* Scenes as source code

######

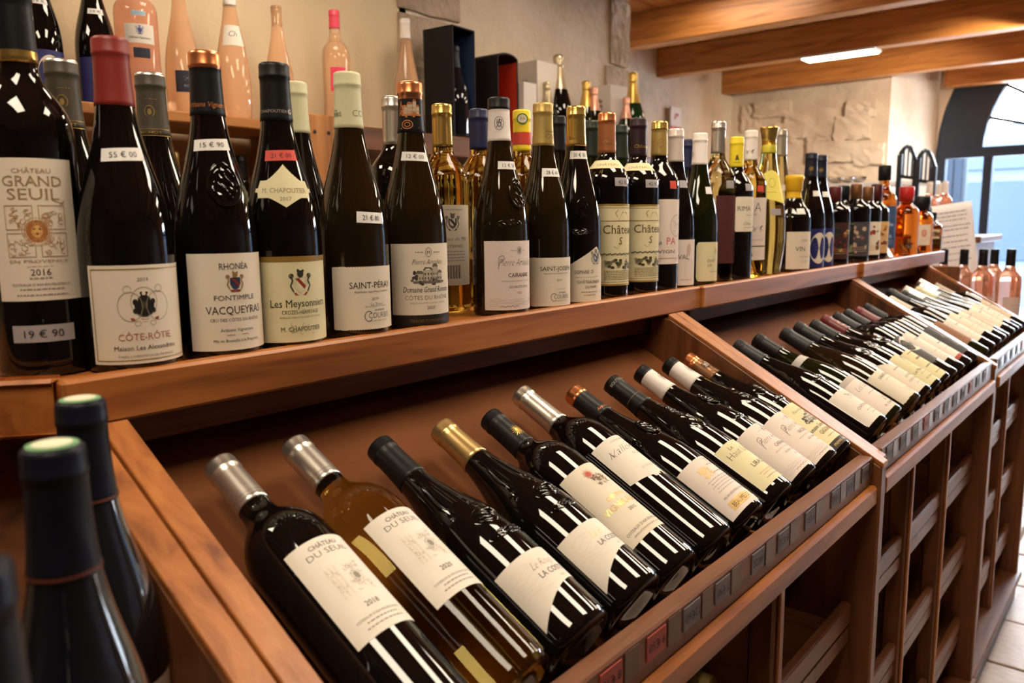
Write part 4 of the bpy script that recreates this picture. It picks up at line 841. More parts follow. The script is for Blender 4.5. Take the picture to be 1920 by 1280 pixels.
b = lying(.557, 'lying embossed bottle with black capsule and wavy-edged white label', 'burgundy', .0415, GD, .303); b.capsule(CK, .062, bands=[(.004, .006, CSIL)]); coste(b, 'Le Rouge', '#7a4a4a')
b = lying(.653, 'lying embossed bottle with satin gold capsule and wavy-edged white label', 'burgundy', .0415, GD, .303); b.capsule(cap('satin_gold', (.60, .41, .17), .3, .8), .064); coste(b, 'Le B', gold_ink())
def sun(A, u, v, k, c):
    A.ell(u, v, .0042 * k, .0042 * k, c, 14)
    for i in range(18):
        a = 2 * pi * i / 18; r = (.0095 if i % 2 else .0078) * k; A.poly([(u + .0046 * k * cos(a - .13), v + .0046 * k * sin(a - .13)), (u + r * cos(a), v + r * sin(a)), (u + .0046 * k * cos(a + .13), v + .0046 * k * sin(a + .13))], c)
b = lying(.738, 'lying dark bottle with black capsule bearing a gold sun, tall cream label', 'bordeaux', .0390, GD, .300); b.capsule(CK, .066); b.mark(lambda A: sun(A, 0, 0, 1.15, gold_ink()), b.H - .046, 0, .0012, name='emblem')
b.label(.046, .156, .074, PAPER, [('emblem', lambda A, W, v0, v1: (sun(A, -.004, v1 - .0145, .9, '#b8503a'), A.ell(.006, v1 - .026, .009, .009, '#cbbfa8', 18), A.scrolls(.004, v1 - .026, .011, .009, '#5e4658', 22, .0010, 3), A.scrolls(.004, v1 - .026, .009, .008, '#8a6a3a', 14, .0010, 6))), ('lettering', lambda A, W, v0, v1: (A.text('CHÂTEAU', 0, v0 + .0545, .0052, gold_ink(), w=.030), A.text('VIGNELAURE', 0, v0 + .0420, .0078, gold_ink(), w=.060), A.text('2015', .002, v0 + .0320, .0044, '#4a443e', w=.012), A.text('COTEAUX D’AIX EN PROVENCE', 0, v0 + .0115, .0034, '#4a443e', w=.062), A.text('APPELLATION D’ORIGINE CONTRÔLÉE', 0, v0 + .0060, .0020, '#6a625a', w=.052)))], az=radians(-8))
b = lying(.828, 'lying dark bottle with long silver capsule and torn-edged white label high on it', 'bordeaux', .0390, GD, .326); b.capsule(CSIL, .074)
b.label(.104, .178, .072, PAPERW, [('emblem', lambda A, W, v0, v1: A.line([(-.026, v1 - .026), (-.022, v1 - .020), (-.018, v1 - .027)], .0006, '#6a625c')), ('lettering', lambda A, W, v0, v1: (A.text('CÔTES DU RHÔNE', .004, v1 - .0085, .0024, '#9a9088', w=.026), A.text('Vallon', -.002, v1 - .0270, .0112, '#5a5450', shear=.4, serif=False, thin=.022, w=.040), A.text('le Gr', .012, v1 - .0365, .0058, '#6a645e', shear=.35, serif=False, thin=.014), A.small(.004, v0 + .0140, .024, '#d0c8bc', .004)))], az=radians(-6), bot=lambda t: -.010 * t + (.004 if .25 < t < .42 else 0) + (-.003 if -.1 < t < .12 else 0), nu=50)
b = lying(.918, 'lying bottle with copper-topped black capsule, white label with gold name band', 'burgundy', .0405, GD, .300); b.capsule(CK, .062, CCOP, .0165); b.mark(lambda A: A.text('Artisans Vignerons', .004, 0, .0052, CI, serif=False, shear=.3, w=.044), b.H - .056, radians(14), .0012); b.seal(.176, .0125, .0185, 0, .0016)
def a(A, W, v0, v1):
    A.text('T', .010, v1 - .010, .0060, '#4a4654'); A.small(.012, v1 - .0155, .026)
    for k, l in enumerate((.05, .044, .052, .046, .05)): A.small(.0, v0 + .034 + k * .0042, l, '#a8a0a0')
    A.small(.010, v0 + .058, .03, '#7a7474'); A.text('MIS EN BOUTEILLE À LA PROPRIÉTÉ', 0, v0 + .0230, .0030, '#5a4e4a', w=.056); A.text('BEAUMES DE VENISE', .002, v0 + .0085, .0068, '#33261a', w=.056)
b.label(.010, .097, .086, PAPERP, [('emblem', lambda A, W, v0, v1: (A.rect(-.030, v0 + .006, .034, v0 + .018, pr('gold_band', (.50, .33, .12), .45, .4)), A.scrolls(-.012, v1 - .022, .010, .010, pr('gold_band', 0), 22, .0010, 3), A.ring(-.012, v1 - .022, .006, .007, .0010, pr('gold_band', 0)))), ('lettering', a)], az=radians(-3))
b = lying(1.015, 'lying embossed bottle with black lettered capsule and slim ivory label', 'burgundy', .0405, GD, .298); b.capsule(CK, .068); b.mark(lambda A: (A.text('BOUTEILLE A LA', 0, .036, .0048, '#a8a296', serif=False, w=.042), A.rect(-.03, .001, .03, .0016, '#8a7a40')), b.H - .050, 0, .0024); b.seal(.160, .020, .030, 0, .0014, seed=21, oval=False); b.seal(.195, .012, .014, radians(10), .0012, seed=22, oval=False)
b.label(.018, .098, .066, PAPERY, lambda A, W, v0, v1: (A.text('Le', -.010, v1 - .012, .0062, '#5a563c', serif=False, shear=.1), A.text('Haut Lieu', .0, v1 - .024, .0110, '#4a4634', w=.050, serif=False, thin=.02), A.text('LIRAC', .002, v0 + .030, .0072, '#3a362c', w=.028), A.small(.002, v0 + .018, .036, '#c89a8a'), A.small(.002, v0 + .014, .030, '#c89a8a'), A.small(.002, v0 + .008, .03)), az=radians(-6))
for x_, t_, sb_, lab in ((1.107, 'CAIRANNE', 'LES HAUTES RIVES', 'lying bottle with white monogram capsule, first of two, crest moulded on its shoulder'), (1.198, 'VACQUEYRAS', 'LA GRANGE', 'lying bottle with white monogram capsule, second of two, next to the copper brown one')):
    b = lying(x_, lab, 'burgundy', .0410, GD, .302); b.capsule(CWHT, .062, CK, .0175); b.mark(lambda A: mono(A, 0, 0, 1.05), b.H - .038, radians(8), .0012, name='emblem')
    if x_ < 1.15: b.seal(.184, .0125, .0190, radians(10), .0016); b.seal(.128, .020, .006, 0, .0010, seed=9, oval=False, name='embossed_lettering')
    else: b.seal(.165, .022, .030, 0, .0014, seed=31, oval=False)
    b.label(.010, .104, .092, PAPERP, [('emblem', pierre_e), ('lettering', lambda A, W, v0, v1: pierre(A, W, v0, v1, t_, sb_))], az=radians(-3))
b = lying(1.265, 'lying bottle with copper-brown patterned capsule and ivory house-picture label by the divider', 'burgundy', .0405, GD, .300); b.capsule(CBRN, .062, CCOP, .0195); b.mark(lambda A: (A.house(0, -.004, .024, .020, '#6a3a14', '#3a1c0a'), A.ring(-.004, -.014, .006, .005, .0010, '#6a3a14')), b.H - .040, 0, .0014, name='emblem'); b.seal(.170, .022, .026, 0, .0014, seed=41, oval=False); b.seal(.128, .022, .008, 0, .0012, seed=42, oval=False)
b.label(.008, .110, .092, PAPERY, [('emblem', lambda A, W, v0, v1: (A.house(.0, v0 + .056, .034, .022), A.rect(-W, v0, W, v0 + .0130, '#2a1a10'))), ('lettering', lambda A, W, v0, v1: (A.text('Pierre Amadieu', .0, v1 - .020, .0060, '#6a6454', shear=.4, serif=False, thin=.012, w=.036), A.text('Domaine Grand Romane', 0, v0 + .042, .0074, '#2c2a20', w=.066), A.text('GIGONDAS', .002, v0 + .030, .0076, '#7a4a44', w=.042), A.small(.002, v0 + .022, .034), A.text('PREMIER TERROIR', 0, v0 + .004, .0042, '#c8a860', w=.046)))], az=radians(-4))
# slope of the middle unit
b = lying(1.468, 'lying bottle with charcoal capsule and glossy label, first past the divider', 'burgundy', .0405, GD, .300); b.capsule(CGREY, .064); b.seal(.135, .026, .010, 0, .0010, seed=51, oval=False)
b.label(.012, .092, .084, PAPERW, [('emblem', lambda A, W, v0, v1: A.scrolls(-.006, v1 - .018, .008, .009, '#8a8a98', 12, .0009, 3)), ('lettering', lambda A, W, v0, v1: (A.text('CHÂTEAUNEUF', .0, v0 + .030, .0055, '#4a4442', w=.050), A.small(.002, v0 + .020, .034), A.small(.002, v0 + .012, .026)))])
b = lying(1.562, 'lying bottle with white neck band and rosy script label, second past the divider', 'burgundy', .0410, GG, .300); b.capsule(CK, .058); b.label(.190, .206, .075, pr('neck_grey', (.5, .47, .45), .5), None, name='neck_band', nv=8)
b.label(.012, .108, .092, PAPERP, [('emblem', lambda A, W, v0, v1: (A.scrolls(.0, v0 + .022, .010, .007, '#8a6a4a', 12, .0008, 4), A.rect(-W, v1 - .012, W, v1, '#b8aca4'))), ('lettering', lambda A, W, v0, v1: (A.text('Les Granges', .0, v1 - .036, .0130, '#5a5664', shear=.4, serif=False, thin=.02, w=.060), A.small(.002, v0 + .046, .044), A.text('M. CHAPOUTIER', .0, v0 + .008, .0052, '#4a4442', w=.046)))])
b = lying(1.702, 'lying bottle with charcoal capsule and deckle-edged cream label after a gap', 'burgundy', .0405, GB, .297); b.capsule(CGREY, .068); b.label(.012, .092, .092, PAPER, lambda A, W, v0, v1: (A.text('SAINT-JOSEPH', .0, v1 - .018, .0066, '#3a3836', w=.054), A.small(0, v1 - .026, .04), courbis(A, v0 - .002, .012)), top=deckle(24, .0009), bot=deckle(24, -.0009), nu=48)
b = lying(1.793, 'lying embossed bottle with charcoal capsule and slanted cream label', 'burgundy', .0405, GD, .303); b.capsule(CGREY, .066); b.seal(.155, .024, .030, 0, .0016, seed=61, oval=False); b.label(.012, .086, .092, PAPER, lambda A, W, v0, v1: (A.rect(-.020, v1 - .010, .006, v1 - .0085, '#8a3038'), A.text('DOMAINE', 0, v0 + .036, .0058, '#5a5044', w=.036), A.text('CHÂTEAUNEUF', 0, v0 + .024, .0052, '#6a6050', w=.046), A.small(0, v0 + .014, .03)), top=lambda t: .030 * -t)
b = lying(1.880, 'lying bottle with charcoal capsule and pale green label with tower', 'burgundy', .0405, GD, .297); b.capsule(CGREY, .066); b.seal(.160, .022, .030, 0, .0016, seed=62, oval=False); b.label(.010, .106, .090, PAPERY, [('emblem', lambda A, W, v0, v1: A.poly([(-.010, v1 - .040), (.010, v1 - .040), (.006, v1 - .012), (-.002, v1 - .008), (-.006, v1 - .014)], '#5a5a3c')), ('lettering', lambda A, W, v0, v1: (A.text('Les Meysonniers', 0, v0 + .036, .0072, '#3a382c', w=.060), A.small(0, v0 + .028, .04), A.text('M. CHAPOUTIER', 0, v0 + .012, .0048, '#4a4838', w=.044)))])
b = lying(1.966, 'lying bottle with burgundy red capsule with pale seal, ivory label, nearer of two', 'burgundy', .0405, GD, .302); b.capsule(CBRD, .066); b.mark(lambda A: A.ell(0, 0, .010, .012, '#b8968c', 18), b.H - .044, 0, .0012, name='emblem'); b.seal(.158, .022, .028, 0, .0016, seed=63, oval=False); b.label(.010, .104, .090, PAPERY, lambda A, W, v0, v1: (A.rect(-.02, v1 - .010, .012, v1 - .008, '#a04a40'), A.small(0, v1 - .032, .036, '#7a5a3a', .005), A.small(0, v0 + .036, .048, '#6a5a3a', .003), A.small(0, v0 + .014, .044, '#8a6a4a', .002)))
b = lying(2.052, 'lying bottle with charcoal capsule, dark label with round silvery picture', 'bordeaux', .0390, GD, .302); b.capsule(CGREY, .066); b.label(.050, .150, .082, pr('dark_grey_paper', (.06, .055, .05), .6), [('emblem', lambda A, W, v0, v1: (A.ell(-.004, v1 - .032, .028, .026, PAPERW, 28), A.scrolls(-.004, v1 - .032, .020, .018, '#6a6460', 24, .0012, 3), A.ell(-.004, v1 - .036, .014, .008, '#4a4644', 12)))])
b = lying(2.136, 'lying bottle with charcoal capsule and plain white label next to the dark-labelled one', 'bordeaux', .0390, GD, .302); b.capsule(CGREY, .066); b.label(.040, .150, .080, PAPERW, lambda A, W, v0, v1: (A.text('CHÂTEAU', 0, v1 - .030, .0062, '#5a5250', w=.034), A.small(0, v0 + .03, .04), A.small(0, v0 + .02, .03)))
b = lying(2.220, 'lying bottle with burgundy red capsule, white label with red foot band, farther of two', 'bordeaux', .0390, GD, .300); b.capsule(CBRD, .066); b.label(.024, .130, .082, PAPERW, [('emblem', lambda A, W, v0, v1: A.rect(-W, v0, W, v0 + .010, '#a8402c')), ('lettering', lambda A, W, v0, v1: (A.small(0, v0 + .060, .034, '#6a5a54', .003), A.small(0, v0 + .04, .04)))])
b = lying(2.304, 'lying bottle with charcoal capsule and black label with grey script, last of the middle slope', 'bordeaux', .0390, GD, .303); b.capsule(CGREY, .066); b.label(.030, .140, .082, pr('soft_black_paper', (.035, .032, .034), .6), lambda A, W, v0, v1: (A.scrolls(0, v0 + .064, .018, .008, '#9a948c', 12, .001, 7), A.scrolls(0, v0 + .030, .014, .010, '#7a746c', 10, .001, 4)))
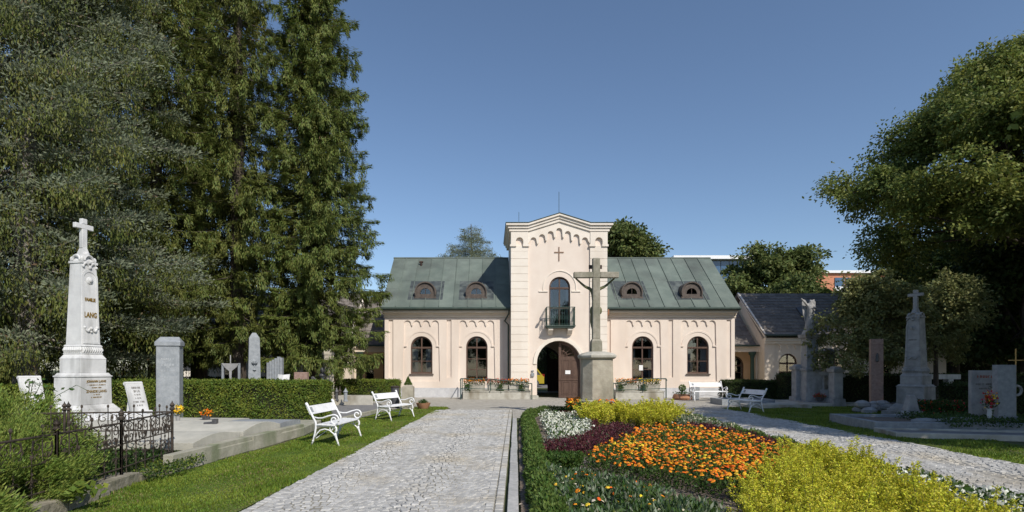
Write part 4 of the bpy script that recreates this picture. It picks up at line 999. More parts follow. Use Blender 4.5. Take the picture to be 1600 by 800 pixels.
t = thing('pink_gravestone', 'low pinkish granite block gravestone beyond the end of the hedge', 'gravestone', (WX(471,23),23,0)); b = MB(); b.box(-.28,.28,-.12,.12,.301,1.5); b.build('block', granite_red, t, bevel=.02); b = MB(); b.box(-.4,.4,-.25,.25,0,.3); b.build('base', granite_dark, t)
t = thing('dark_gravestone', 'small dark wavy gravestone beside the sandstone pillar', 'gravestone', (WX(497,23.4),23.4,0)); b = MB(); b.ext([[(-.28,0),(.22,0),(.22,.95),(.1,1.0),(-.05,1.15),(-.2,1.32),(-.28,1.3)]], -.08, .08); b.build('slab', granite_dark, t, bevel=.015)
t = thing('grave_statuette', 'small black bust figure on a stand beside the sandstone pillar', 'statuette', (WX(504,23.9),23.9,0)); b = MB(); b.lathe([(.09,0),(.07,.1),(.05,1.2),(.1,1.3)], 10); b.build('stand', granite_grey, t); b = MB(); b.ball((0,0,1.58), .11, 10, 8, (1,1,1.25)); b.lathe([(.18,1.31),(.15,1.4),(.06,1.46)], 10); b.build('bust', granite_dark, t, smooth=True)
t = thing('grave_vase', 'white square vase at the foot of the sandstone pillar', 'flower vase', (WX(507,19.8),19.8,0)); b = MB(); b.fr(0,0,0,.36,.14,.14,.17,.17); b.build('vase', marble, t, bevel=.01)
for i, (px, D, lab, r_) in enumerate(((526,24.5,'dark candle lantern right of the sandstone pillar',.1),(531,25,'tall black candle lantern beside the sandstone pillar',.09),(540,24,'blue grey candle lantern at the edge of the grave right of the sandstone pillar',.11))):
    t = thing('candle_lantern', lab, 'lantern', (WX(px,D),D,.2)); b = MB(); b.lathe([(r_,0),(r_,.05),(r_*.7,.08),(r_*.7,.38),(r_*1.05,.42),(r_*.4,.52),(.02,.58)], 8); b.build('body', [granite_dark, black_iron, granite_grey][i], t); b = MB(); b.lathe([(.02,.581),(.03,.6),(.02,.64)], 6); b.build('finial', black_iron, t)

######

* Given request
Copy each line from the records above that includes the string "parts".

* The answer
Write part 4 of the bpy script that recreates this picture. It picks up at line 841. More parts follow. The script is for Blender 4.5. Take the picture to be 1920 by 1280 pixels.
Write part 4 of the bpy script that recreates this picture. It picks up at line 999. More parts follow. Use Blender 4.5. Take the picture to be 1600 by 800 pixels.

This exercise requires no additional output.